▶ [Source records]:
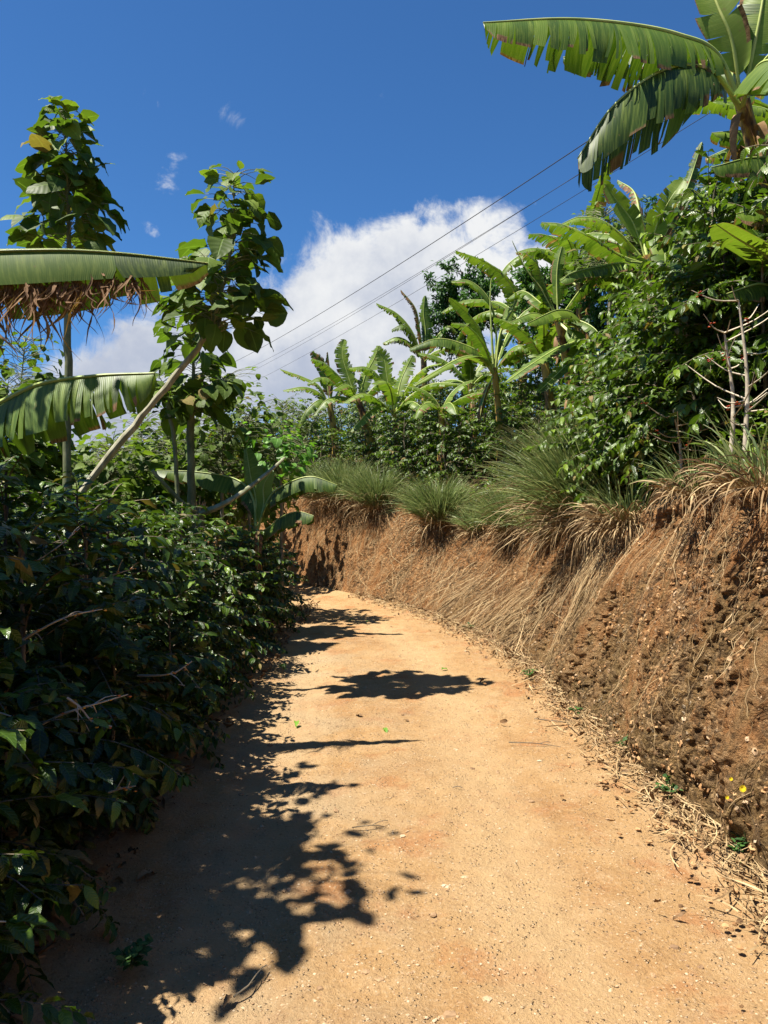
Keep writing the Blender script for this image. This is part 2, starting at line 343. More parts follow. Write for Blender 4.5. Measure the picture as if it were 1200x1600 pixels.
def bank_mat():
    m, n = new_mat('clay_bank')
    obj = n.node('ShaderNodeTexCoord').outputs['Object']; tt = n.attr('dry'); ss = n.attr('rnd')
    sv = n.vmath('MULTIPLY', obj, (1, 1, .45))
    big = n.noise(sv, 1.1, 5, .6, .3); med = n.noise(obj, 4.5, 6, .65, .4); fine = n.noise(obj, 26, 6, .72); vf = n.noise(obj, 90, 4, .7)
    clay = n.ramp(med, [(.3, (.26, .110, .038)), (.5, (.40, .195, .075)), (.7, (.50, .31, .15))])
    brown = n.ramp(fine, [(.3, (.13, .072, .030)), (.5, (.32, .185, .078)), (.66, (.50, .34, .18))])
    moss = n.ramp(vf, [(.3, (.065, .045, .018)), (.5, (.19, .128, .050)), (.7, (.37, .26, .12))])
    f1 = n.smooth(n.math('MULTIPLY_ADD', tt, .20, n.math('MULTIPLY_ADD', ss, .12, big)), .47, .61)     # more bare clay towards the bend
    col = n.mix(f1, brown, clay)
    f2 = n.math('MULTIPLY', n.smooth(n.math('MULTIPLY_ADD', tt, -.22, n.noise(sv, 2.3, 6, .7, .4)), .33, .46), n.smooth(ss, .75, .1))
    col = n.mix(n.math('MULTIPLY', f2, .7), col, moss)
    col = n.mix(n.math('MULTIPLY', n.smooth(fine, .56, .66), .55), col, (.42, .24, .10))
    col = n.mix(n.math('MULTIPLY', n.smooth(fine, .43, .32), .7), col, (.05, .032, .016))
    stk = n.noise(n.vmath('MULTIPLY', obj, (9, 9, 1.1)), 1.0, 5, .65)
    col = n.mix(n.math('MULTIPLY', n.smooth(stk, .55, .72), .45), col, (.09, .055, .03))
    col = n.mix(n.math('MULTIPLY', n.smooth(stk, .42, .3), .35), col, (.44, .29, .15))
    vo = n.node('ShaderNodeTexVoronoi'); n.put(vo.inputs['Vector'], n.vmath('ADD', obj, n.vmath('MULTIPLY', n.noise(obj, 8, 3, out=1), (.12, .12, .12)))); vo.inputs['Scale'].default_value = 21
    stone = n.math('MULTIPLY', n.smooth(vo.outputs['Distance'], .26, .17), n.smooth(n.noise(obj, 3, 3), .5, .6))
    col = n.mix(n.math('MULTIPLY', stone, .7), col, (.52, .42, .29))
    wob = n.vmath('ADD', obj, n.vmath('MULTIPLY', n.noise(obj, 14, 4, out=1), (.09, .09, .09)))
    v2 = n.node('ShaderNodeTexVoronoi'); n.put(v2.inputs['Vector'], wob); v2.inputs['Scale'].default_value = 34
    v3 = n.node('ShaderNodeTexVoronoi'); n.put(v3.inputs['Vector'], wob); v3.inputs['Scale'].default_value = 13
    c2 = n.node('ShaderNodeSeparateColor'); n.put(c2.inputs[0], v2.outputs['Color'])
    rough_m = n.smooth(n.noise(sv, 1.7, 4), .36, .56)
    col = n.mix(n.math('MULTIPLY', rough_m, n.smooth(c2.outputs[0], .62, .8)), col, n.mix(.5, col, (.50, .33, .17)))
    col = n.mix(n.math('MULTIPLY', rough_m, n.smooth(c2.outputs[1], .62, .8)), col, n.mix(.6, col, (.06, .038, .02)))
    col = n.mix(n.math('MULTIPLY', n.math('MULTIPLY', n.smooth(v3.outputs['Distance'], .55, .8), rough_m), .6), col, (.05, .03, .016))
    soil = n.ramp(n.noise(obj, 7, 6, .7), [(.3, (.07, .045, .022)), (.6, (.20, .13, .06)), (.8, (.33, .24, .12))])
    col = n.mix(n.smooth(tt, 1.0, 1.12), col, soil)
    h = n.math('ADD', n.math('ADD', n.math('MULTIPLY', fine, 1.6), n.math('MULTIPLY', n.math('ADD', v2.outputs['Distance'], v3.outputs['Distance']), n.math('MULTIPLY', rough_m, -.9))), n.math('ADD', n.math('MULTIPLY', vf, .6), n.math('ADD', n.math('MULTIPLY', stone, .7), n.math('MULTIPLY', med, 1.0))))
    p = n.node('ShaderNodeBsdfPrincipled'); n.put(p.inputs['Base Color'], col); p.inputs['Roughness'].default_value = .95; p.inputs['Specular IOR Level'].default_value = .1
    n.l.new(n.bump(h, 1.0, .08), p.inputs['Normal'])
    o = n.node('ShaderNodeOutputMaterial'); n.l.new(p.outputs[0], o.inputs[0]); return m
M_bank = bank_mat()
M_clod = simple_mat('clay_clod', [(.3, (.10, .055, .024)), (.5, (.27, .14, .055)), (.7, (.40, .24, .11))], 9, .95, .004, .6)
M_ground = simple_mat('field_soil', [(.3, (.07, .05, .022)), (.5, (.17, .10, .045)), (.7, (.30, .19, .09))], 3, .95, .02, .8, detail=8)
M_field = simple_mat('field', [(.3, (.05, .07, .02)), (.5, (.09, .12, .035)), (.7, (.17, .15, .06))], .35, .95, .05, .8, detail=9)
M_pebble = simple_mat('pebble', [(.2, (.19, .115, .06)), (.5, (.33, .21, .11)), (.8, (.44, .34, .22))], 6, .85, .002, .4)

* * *

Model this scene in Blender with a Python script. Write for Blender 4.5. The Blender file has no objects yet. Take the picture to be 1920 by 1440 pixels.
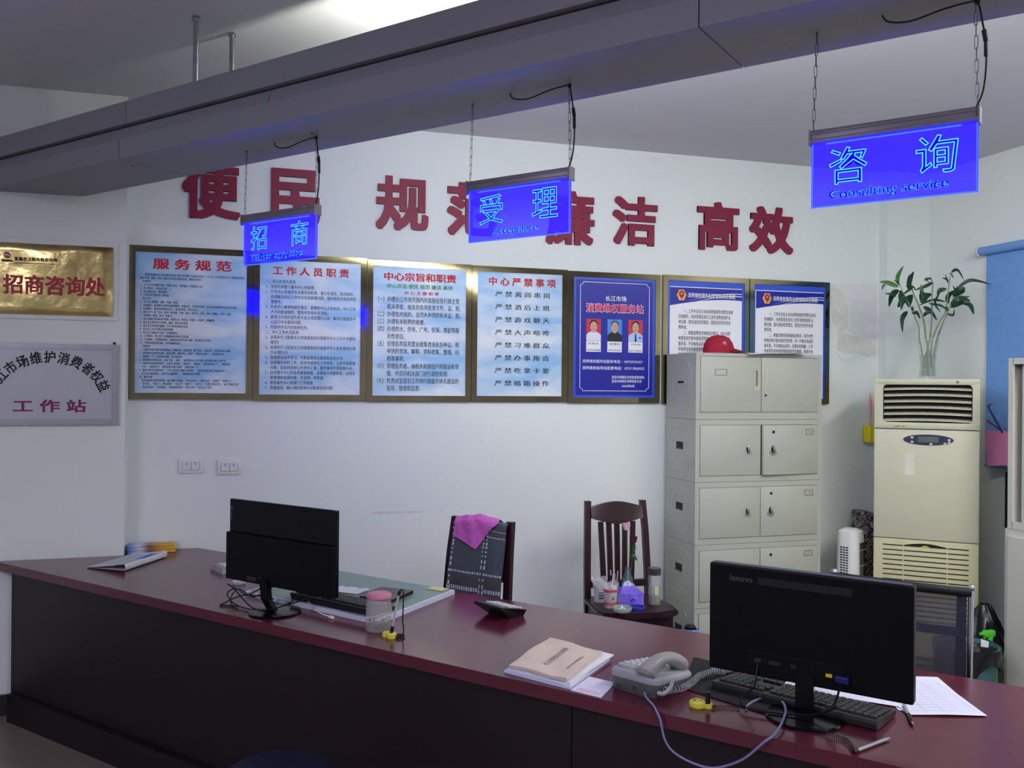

---

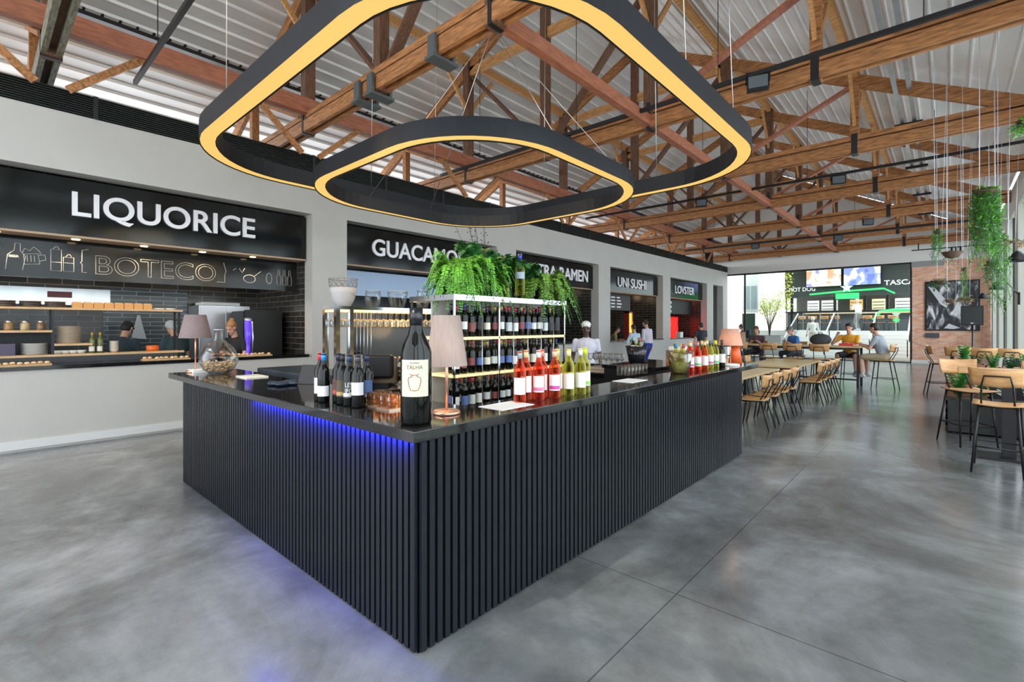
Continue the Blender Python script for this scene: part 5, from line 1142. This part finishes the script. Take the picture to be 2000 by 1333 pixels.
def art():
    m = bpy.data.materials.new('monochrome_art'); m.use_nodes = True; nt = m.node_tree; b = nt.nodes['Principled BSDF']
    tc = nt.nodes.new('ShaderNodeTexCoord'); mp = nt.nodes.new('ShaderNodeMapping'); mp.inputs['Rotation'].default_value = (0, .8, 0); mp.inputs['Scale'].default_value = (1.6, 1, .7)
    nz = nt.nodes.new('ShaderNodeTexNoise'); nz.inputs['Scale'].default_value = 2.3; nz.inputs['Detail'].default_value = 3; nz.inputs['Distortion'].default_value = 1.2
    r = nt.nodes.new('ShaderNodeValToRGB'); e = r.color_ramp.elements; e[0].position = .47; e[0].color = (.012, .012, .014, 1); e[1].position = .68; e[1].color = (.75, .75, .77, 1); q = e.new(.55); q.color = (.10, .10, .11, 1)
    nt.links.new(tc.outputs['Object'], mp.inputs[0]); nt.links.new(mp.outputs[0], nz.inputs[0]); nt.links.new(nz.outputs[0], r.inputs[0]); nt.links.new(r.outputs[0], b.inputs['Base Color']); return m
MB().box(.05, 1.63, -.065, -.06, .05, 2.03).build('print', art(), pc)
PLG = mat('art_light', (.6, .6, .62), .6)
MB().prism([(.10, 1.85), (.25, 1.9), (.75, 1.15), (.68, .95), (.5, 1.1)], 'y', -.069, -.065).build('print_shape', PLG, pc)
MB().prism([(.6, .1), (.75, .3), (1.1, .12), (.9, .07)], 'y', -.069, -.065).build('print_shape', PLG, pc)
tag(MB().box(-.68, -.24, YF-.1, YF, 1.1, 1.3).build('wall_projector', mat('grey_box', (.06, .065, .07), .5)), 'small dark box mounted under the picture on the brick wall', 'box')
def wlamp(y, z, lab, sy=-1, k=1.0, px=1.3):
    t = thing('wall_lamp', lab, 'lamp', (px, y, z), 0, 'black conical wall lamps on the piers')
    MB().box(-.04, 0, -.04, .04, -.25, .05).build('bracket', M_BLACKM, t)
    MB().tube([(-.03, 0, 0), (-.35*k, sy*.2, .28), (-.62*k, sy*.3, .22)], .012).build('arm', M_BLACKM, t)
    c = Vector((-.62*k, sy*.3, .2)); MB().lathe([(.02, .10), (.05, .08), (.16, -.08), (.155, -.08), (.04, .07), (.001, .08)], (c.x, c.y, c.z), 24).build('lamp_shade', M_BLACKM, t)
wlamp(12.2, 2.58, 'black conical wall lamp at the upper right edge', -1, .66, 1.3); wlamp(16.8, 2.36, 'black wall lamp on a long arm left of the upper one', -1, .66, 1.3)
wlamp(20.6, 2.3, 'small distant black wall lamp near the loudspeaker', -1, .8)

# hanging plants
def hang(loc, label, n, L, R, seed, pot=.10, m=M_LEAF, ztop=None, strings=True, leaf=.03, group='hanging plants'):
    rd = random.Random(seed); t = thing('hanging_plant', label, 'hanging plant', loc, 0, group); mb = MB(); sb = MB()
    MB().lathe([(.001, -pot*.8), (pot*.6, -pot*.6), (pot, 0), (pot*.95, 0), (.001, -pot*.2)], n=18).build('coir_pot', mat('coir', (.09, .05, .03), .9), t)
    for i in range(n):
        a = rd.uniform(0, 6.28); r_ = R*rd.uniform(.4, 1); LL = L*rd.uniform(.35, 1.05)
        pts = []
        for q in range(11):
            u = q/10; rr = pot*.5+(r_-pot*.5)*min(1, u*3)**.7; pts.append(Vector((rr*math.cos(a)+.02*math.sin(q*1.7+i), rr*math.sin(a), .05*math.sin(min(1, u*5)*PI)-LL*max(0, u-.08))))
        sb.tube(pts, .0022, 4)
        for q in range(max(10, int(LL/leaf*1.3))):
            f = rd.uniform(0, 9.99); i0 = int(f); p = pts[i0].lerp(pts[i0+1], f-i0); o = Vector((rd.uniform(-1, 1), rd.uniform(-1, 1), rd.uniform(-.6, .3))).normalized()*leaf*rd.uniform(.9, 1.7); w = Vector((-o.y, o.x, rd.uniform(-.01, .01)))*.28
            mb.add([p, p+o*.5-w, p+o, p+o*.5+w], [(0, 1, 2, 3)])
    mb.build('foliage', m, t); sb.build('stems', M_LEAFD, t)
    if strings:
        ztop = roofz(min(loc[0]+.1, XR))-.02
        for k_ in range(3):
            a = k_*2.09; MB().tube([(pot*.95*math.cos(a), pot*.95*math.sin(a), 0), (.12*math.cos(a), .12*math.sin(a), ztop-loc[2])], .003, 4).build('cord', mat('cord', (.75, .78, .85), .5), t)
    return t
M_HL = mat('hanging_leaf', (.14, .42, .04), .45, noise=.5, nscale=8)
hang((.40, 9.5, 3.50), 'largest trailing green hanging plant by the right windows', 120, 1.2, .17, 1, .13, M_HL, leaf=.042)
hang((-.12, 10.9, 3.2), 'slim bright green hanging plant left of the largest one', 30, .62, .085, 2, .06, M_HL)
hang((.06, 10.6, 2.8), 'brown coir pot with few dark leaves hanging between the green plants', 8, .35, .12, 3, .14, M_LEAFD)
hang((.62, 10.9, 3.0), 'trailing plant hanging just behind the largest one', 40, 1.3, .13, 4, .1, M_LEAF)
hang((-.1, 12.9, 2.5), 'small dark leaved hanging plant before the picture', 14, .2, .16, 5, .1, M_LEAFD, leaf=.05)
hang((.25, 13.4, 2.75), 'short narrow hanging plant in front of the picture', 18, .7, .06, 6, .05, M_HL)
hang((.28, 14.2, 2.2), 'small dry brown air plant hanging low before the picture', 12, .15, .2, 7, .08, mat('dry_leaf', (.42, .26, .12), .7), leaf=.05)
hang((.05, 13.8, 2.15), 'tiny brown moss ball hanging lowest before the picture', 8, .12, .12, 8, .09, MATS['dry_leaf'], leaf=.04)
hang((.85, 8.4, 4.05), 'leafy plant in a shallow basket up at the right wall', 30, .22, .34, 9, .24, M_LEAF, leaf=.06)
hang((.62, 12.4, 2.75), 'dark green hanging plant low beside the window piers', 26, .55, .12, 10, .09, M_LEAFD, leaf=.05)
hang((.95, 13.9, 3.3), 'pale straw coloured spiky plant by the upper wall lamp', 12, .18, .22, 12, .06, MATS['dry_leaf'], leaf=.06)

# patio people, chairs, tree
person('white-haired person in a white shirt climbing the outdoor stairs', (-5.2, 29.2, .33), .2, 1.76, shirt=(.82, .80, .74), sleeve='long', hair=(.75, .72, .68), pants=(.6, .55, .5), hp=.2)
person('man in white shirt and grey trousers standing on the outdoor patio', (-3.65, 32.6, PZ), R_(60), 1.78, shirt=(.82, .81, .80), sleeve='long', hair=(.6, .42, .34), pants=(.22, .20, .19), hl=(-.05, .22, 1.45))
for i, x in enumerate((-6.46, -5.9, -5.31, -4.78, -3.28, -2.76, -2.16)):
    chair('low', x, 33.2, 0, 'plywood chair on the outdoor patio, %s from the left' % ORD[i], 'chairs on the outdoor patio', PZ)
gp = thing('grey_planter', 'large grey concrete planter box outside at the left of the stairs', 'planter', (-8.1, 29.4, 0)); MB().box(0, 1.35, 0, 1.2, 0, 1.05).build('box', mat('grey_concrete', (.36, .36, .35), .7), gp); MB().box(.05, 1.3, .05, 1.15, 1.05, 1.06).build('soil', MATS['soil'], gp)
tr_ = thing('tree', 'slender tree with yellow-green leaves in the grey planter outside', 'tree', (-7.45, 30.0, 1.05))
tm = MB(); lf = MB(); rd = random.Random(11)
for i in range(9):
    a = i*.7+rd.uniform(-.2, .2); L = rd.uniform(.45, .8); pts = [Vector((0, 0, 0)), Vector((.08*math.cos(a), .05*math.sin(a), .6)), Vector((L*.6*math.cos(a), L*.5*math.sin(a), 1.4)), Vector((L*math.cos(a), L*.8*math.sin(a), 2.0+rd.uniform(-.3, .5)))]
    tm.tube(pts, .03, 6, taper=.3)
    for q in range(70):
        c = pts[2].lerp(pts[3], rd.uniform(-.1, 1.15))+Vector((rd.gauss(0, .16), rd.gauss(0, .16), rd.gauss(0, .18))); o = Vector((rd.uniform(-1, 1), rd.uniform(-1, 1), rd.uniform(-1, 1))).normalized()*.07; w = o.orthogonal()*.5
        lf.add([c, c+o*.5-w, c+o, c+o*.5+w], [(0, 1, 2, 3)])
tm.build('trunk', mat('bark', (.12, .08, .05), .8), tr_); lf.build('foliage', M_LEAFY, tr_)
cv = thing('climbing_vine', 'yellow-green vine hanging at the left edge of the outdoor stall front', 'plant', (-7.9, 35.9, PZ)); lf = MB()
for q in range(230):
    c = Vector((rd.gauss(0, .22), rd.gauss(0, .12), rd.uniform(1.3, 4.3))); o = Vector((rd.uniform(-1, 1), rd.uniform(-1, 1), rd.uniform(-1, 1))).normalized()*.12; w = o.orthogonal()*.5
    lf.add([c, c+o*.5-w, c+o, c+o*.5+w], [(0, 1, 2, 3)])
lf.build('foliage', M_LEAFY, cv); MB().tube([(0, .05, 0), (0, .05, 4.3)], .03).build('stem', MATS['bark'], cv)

▶ [Task details]:
Lines that hold "Write" are the ones to copy; find all of them.

▶ [Result for this exercise]:
Keep writing the Blender script for this image. This is part 2, starting at line 343. More parts follow. Write for Blender 4.5. Measure the picture as if it were 1200x1600 pixels.
Model this scene in Blender with a Python script. Write for Blender 4.5. The Blender file has no objects yet. Take the picture to be 1920 by 1440 pixels.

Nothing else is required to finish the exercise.